── Data excerpt

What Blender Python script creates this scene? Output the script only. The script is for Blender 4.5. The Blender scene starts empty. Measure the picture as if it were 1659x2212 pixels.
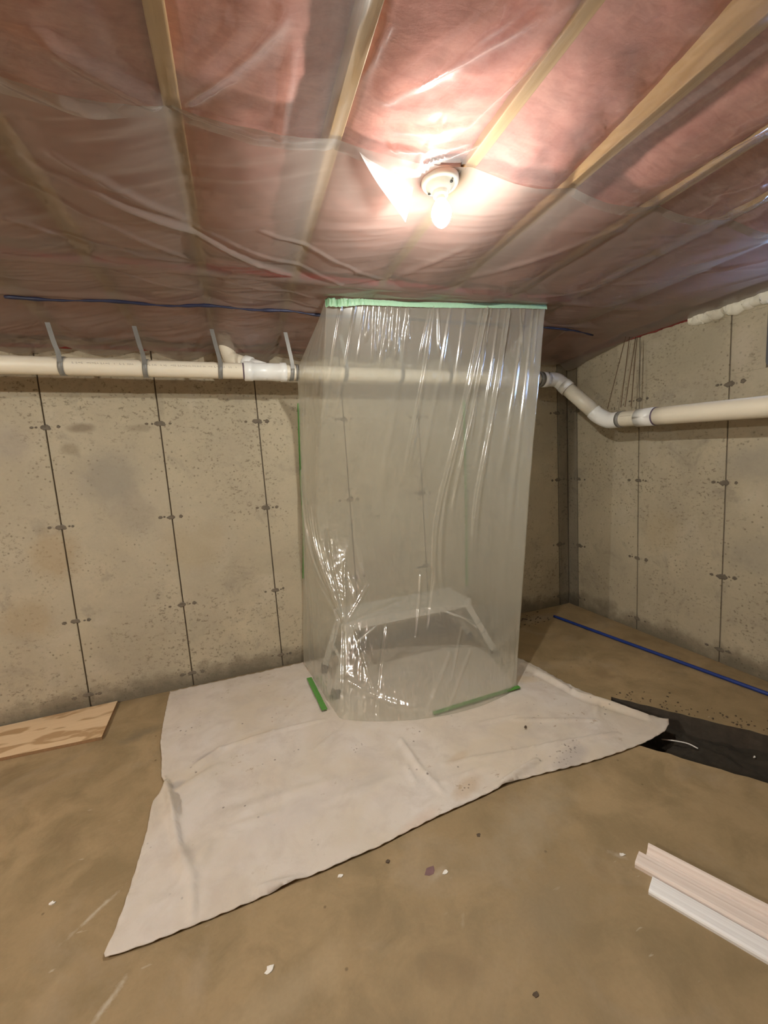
import bpy, bmesh, math, random
import numpy as np
from mathutils import Vector, Matrix
from mathutils.geometry import delaunay_2d_cdt

# ------------------------------------------------------------------ camera, world, exposure
SC = bpy.context.scene
COL = SC.collection
YAW, PITCH, ROLL = 0.33447, -0.12141, -0.06560
FPX, CAMZ = 877.04, 1.4706
H = 2.345                    # underside of the joists
D = 3.0136                   # back wall plane (y)
XR = 2.8869                  # right wall plane (x)


def cam_axes():
    cy, sy, cp, sp = math.cos(YAW), math.sin(YAW), math.cos(PITCH), math.sin(PITCH)
    F = Vector((sy * cp, cy * cp, sp)); Rt = Vector((cy, -sy, 0)); U = Rt.cross(F)
    c, s = math.cos(ROLL), math.sin(ROLL)
    return c * Rt + s * U, -s * Rt + c * U, F


CR, CU, CF = cam_axes()
CAM = Vector((0, 0, CAMZ))
cd = bpy.data.cameras.new('camera'); camo = bpy.data.objects.new('camera', cd); COL.objects.link(camo)
cd.sensor_fit = 'VERTICAL'; cd.sensor_height = 36.0; cd.lens = FPX * 36.0 / 2212.0
cd.clip_start = 0.02; cd.clip_end = 100
m = Matrix.Identity(4)
for i in range(3):
    m[i][0], m[i][1], m[i][2], m[i][3] = CR[i], CU[i], -CF[i], CAM[i]
camo.matrix_world = m
SC.camera = camo

w = bpy.data.worlds.new('world'); SC.world = w; w.use_nodes = True
bg = w.node_tree.nodes['Background']
bg.inputs['Color'].default_value = (0.42, 0.62, 1.0, 1); bg.inputs['Strength'].default_value = 40.0
SC.view_settings.view_transform = 'Standard'; SC.view_settings.look = 'None'
SC.view_settings.exposure = 0.0; SC.view_settings.gamma = 1.0
SC.view_settings.use_curve_mapping = False
SC.cycles.transparent_max_bounces = 14
SC.cycles.max_bounces = 6; SC.cycles.diffuse_bounces = 4
SC.cycles.sample_clamp_indirect = 6.0
SC.cycles.use_denoising = True
SC.cycles.use_adaptive_sampling = True; SC.cycles.adaptive_threshold = .07; SC.cycles.adaptive_min_samples = 12
BULB = 2250.0                  # radiance of the bulb glass
BULB_COL = (1.0, 0.985, 0.90)


def ray(x, y):
    return (x - 829.5) / FPX * CR - (y - 1106) / FPX * CU + CF


def on(x, y, ax, v):
    d = ray(x, y); return CAM + d * ((v - CAM[ax]) / d[ax])


def fl(x, y, z=0.0): return on(x, y, 2, z)
def bk(x, y, o=0.0): return on(x, y, 1, D - o)
def rt(x, y, o=0.0): return on(x, y, 0, XR - o)


# ------------------------------------------------------------------ helpers
rng = random.Random(7)


def hash2(ix, iy, seed):
    h = np.sin(ix * 127.1 + iy * 311.7 + seed * 74.7) * 43758.5453
    return h - np.floor(h)


def vnoise(x, y, seed=0):
    ix, iy = np.floor(x), np.floor(y); fx, fy = x - ix, y - iy
    fx = fx * fx * (3 - 2 * fx); fy = fy * fy * (3 - 2 * fy)
    a, b = hash2(ix, iy, seed), hash2(ix + 1, iy, seed)
    c, d = hash2(ix, iy + 1, seed), hash2(ix + 1, iy + 1, seed)
    return (a + (b - a) * fx) * (1 - fy) + (c + (d - c) * fx) * fy


def fbm(x, y, seed=0, oct=4):
    s, a = 0, 0.5
    for i in range(oct):
        s = s + a * vnoise(x * 2 ** i, y * 2 ** i, seed + i * 13); a *= 0.5
    return s - 0.47


def ridged(x, y, seed=0, oct=3):
    s, a = 0, 0.6
    for i in range(oct):
        s = s + a * (1 - np.abs(2 * vnoise(x * 2 ** i, y * 2 ** i, seed + i * 13) - 1)); a *= 0.45
    return s


def segdist(X, Y, ax, ay, bx, by):
    dx, dy = bx - ax, by - ay; L = dx * dx + dy * dy + 1e-12
    t = np.clip(((X - ax) * dx + (Y - ay) * dy) / L, 0, 1)
    px, py = X - ax - t * dx, Y - ay - t * dy
    sg = (X - ax) * dy - (Y - ay) * dx
    return np.hypot(px, py), np.sign(sg), t


def creases(X, Y, segs):
    Z = np.zeros_like(X)
    for (a, b, wd, amp) in segs:
        d, sg, t = segdist(X, Y, a[0], a[1], b[0], b[1])
        Z = Z + amp * np.exp(-(d / wd) ** 2) * (0.55 + 0.45 * np.sin(np.pi * np.clip(t * .9 + .05, 0, 1)))
    return Z


def sstep(a, b, x):
    t = np.clip((x - a) / (b - a), 0, 1); return t * t * (3 - 2 * t)


def mesh_from(name, verts, faces):
    me = bpy.data.meshes.new(name); me.from_pydata([tuple(v) for v in verts], [], faces); me.update(); return me


def grid_mesh(name, P, smooth=True):
    n, mm = P.shape[:2]
    V = P.reshape(-1, 3)
    i = np.arange(n * mm).reshape(n, mm)
    q = np.stack([i[:-1, :-1], i[1:, :-1], i[1:, 1:], i[:-1, 1:]], -1).reshape(-1, 4)
    me = bpy.data.meshes.new(name)
    me.vertices.add(len(V)); me.vertices.foreach_set('co', V.astype(np.float32).ravel())
    me.loops.add(q.size); me.loops.foreach_set('vertex_index', q.astype(np.int32).ravel())
    me.polygons.add(len(q)); me.polygons.foreach_set('loop_start', np.arange(0, q.size, 4, dtype=np.int32))
    me.polygons.foreach_set('loop_total', np.full(len(q), 4, dtype=np.int32))
    me.update(calc_edges=True); me.validate()
    if smooth: me.polygons.foreach_set('use_smooth', np.ones(len(q), dtype=bool))
    return me


def ob(name, me, mat, parent=None, smooth=None):
    o = bpy.data.objects.new(name, me); COL.objects.link(o)
    if mat is not None and me is not None:
        if not me.materials: me.materials.append(mat)
    if parent: o.parent = parent
    if smooth is not None:
        me.polygons.foreach_set('use_smooth', np.full(len(me.polygons), smooth, dtype=bool))
    return o


def tag(o, label=None, cat=None, group=None, kind=None):
    if label: o['label'] = label
    if cat: o['category'] = cat
    if group: o['group'] = group
    if kind: o['kind'] = kind
    return o


def empty(name, loc=(0, 0, 0)):
    o = bpy.data.objects.new(name, None); COL.objects.link(o); o.location = loc; o.empty_display_size = .05
    bpy.context.view_layer.update()
    return o


def par(o, p):
    """parent o (built in world coordinates) under p without moving it"""
    o.parent = p; o.matrix_parent_inverse = Matrix.Translation(p.location).inverted() if p.location.length else Matrix.Identity(4)
    return o


def bm_obj(name, bm, mat, parent=None, smooth=False):
    me = bpy.data.meshes.new(name); bmesh.ops.recalc_face_normals(bm, faces=bm.faces); bm.to_mesh(me); bm.free()
    o = ob(name, me, mat, None, smooth)
    if parent: par(o, parent)
    return o


def add_box(bm, x0, x1, y0, y1, z0, z1, bev=0.0, M=None):
    vs = [bm.verts.new((x, y, z)) for x in (x0, x1) for y in (y0, y1) for z in (z0, z1)]
    F = [(0, 1, 3, 2), (4, 6, 7, 5), (0, 4, 5, 1), (2, 3, 7, 6), (0, 2, 6, 4), (1, 5, 7, 3)]
    fs = [bm.faces.new([vs[i] for i in f]) for f in F]
    if bev > 0:
        es = list({e for f in fs for e in f.edges})
        r = bmesh.ops.bevel(bm, geom=es, offset=bev, segments=2, affect='EDGES', profile=.5)
        vs = list({v for f in r['faces'] for v in f.verts} | {v for v in vs if v.is_valid})
    if M is not None:
        for v in vs: v.co = M @ v.co
    return vs


def frame_at(d):
    d = d.normalized(); up = Vector((0, 0, 1)) if abs(d.z) < .95 else Vector((1, 0, 0))
    a = d.cross(up).normalized(); b = a.cross(d).normalized(); return a, b


def add_tube(bm, pts, r, seg=20, cap=True, radii=None):
    pts = [Vector(p) for p in pts]; rings = []
    a0 = None
    for i, p in enumerate(pts):
        d = (pts[min(i + 1, len(pts) - 1)] - pts[max(i - 1, 0)]).normalized()
        if a0 is None: a, b = frame_at(d)
        else:
            a = (a0 - d * a0.dot(d)).normalized(); b = a.cross(d).normalized()
        a0 = a
        rr = radii[i] if radii else r
        rings.append([bm.verts.new(p + (a * math.cos(t) + b * math.sin(t)) * rr) for t in [2 * math.pi * k / seg for k in range(seg)]])
    for i in range(len(rings) - 1):
        for k in range(seg):
            bm.faces.new([rings[i][k], rings[i][(k + 1) % seg], rings[i + 1][(k + 1) % seg], rings[i + 1][k]])
    if cap:
        bm.faces.new(rings[0][::-1]); bm.faces.new(rings[-1])


def tube_obj(name, pts, r, mat, parent=None, seg=20, radii=None, cap=True):
    bm = bmesh.new(); add_tube(bm, pts, r, seg, cap, radii)
    o = bm_obj(name, bm, mat, parent, True)
    return o


def add_lathe(bm, prof, c, seg=32):
    rings = []
    for r, z in prof:
        if r < 1e-5: rings.append([bm.verts.new((c[0], c[1], c[2] + z))])
        else: rings.append([bm.verts.new((c[0] + r * math.cos(2 * math.pi * k / seg), c[1] + r * math.sin(2 * math.pi * k / seg), c[2] + z)) for k in range(seg)])
    for A, B in zip(rings[:-1], rings[1:]):
        for k in range(seg):
            k2 = (k + 1) % seg
            if len(A) == 1 and len(B) == 1: continue
            if len(A) == 1: bm.faces.new([A[0], B[k], B[k2]])
            elif len(B) == 1: bm.faces.new([A[k], B[0], A[k2]])
            else: bm.faces.new([A[k], B[k], B[k2], A[k2]])


def bez(pts, n=24):
    """Catmull-Rom through points"""
    P = [Vector(p) for p in pts]; P = [2 * P[0] - P[1]] + P + [2 * P[-1] - P[-2]]; out = []
    for i in range(1, len(P) - 2):
        for k in range(n):
            t = k / n
            out.append(.5 * ((2 * P[i]) + (P[i + 1] - P[i - 1]) * t + (2 * P[i - 1] - 5 * P[i] + 4 * P[i + 1] - P[i + 2]) * t * t + (3 * P[i] - P[i - 1] - 3 * P[i + 1] + P[i + 2]) * t ** 3))
    out.append(P[-2]); return out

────

- Work to be completed:
Up to and including the line with "from mathutils.geometry import", copy the data above from its first line. Skip pictures.

- Correct response:
What Blender Python script creates this scene? Output the script only. The script is for Blender 4.5. The Blender scene starts empty. Measure the picture as if it were 1659x2212 pixels.
import bpy, bmesh, math, random
import numpy as np
from mathutils import Vector, Matrix
from mathutils.geometry import delaunay_2d_cdt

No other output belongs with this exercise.